Element 25 weighs US manganese facility
PERTH (miningweekly.com) – The feasibility study into the proposed battery grade high-purity manganese sulphate (HPMSM) facility, in Louisiana, has confirmed the viability of the project, ASX-listed Element 25 says.
The company on Wednesday reported that the project would require an initial capital investment of $289-million to support a one-train project producing 65 000 t/y HPMSM, which could be scaled to 130 000 t/y with the development of a second train.
The HPMSM plant will also produce reusable material in the form of a fertiliser feedstock, a ferro-silicon (FeSi) smelter feedstock suitable for use in steel production processes and a gypsum by-product for industrial use.
The project is estimated to have a pre-tax net present value of $1.66-billion and an internal rate of return of 29%, with yearly cashflows expected to reach $155-million. Operating costs have been estimated at $1 188/t, with the feasibility study estimating yearly average steady-state earnings before interest, taxes, depreciation and amortisation of $178-million at full production.
The feasibility study prioritises the processing of Element 25’s existing production from its Butcherbird manganese mine, in Western Australia.
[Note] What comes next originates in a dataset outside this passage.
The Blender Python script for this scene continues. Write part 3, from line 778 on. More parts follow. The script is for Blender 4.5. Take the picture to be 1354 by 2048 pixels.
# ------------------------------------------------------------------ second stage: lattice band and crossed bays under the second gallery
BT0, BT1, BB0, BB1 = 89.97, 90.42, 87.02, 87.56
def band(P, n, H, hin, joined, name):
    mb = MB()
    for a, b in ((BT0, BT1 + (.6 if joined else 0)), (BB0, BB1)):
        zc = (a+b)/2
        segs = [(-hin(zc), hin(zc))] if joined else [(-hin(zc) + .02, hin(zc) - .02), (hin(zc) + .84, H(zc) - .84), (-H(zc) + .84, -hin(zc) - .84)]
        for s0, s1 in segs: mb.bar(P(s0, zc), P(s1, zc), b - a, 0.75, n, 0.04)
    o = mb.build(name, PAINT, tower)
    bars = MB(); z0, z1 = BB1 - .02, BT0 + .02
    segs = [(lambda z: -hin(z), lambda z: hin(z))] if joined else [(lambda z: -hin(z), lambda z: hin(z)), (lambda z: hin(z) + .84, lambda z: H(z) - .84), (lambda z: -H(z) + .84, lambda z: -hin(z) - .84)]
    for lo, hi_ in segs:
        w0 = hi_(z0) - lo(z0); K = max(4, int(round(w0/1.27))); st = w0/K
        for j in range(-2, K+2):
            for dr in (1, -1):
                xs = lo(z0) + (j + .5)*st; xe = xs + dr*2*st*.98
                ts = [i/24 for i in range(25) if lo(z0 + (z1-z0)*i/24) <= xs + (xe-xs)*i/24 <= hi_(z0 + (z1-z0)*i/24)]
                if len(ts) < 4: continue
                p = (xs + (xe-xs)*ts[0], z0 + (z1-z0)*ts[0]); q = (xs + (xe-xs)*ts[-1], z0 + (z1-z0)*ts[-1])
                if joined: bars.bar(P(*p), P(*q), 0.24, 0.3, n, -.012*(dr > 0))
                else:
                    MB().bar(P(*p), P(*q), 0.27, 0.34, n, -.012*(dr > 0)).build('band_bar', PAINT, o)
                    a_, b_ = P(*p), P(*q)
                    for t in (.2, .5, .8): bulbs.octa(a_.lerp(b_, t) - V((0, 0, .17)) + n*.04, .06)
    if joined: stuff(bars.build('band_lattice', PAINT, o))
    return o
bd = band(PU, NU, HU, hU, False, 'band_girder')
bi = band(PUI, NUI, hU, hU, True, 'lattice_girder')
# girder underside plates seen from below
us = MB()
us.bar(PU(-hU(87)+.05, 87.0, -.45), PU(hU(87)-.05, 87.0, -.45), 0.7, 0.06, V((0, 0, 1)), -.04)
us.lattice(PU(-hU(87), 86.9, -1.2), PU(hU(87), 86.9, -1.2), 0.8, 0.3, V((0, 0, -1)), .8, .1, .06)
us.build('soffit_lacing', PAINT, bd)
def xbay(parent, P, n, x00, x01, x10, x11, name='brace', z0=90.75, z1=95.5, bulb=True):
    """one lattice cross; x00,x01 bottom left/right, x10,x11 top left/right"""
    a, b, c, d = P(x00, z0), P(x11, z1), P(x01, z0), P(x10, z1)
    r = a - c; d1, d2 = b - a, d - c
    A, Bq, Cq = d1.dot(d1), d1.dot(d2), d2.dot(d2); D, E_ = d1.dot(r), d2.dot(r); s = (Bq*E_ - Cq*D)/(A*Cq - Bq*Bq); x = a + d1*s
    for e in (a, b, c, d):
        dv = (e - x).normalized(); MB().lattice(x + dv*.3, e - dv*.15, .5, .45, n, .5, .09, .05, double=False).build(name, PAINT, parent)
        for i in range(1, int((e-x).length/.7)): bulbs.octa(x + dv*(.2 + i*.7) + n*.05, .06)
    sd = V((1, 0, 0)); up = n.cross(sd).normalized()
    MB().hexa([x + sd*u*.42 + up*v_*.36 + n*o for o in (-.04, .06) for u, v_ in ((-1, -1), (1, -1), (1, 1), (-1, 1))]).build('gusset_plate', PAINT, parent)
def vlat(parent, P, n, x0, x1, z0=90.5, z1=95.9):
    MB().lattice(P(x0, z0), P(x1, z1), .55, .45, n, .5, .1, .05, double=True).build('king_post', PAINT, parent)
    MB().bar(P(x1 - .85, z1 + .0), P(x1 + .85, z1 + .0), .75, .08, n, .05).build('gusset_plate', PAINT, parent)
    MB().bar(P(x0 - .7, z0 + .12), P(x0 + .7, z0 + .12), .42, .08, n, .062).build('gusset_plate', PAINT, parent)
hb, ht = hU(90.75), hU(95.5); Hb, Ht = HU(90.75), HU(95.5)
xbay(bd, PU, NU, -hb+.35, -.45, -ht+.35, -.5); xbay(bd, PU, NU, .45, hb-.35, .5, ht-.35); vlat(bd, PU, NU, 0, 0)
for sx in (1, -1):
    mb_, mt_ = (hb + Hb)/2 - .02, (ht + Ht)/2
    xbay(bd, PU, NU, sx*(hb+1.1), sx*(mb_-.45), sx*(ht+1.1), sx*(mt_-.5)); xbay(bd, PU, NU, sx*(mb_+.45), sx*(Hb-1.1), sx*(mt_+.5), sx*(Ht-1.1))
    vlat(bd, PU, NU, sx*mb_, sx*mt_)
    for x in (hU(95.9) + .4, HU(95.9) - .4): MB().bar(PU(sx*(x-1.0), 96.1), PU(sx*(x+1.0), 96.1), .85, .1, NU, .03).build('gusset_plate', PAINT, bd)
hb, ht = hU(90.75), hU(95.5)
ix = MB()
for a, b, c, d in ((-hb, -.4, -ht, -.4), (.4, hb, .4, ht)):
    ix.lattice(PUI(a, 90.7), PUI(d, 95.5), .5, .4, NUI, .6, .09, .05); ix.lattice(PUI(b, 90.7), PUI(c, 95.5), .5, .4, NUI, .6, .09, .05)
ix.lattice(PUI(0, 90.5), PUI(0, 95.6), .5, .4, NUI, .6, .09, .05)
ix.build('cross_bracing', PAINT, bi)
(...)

Current reserves of over 40 years are sufficient to supply the HPMSM project over the study period which is currently modelled at 28 years, or 25 years of train 2 production.
Element 25 told shareholders that the US-based location for the proposed project meant that the company was located close to fast growing electric vehicle markets, and that the company could benefit from financial incentives from local, state and federal governments, including the US Inflation Reduction Act.
“The study confirms the feasibility of producing HPMSM at a Louisiana location for sale to local and international offtake partners with an environmental impact that is significantly lower than incumbent producers to supply the rapidly growing electric vehicle supply chain in the US. The project is uniquely positioned to benefit from its highly favourable location in Louisiana, with exceptional infrastructure, a deep local talent pool, low-cost energy, and proximity to local markets for the repurposing of by-product industrial materials to maximise circular resource use,” the company said.
In addition to the Louisiana base case location, the feasibility study has also investigated the capital and operating costs for an alternative location in Sarawak, Malaysia where extensive investigations have been undertaken previously and where Element 25 is in advanced discussions with the federal and state Malaysian government bodies and potential offtake and finance partners to construct an HPMSM facility within the Samalaju Industrial Park.
The development of a facility at this location is subject to further work and attracting financing support. This alternative is not included in the financial model for the study which focussed on the construction and operation of the Louisiana plant, however, it is being considered as a potential site for a future plant.